Activists do the “Noynoying” during a rally in 2012. Screenshot from Word of the Lourd

Fast forward to 2021, a day after Aquino’s death, a new episode of the WOTL was released titled, “Noynoying 2021.”

In the episode, De Veyra said it would be unfair if the former President would only be remembered for a few but memorable terms Aquino had been known for like “walang wang-wang,” “Kayo and boss ko,” and “kung walang kurap, walang mahirap.”

“May naimbentong termino ang mga aktibista noong 2012 kay PNoy dahil sa kanya umanong katamaran at kabagalan sa pagtugon sa maraming problema noon—ang Noynoying,” De Veyra narrated.

Pero, akalain mo ‘yun? May mas grabe pa pala sa kanya,” he said, seemingly taking a swipe at the current President Duterte. “So, hindi kaya oras na para magkaroon ng makabagong kahulugan ang Noynoying?”

De Veyra then started reciting the definitions of the once made-for-insult term, to a fitting tribute to the late President.

“Noynoying—ang pagiging malinis, totoo, tapat, at hindi corrupt.

“Noynoying—ang pag-inda sa mga batikos pero sa huli, hindi maikakaila na iniwan mong mas maunlad at mas maginhawa ang Pilipinas.
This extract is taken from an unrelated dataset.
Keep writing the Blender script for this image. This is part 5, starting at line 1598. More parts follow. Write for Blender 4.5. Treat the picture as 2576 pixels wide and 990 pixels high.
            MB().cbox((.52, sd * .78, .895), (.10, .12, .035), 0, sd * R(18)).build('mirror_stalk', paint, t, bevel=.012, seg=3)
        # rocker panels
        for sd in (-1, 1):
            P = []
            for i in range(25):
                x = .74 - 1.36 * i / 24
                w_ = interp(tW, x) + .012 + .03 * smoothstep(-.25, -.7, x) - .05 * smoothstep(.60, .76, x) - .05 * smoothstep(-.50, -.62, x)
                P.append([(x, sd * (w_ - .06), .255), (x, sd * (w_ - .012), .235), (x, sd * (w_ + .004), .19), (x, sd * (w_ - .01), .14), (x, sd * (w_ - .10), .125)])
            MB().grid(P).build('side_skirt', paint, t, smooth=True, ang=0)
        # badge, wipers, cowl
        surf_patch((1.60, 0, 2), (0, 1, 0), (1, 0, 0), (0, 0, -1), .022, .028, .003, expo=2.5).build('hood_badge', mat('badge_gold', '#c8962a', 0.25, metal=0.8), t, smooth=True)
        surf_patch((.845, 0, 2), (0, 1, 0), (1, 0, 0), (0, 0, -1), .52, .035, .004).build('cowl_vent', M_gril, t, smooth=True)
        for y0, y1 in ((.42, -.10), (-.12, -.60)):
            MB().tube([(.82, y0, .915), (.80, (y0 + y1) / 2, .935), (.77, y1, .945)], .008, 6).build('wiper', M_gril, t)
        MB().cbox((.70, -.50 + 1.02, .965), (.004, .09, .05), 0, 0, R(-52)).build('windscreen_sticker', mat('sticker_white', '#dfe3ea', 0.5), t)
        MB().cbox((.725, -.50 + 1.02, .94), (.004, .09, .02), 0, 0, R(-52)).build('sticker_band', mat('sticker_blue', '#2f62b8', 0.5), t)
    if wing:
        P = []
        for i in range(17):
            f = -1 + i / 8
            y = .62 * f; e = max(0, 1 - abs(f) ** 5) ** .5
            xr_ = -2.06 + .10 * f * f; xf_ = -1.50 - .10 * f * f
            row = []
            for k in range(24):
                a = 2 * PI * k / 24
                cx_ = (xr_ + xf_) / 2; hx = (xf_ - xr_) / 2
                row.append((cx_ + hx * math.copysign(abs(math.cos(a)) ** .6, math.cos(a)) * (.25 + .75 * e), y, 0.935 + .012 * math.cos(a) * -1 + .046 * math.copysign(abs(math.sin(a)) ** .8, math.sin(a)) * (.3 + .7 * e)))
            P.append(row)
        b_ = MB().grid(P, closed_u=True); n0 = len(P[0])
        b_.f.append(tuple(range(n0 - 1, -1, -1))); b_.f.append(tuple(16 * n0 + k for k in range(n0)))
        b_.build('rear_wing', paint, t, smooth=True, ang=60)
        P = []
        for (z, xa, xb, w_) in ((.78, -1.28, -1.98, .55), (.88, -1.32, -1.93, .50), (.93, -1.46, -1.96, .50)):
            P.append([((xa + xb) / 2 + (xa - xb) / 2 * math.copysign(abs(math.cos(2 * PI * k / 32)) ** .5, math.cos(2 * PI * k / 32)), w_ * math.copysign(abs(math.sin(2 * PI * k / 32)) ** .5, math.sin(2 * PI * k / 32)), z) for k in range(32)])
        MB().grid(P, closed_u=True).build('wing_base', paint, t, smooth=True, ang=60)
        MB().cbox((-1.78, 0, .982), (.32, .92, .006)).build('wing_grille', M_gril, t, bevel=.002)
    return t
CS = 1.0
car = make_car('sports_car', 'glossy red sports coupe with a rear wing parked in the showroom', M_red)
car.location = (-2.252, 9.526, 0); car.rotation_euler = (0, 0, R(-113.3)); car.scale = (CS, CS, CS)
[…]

“Noynoying—may pagpapahalaga sa buhay ng tao.

“Noynoying—ang pagiging disente, maginoo, makabayan. ‘Yung tipong makakatayo ka nang marangal sa harap ng mundo.

“Noynoying—batid na ang pagpuna ay bahagi ng demokrasya. At pag napipikon, kahit anong banat sa kanya ng media, walang pina-ban, walang hinarass, at higit sa lahat, walang pinasara.”

PNoy and a portrait of his mother, former President Cory Aquino, at their house on Times Street in Quezon City in 2010. Photo by Val Rodriguez/The Philippine STAR

Tributes continue to flood social media, especially from those who have had the opportunity to work with the late former President. During Aquino’s wake at the Church of the Gesu at the Ateneo de Manila University, his former Cabinet members vowed to continue telling the story of his accomplishments as a President as PNoy was known as someone who was reluctant to toot his own horn.

PNoy was laid to rest on June 26, Saturday, at the Manila Memorial Park in Parañaque City, beside his parents—Philippine democracy icons Senator Ninoy Aquino and President Cory Aquino.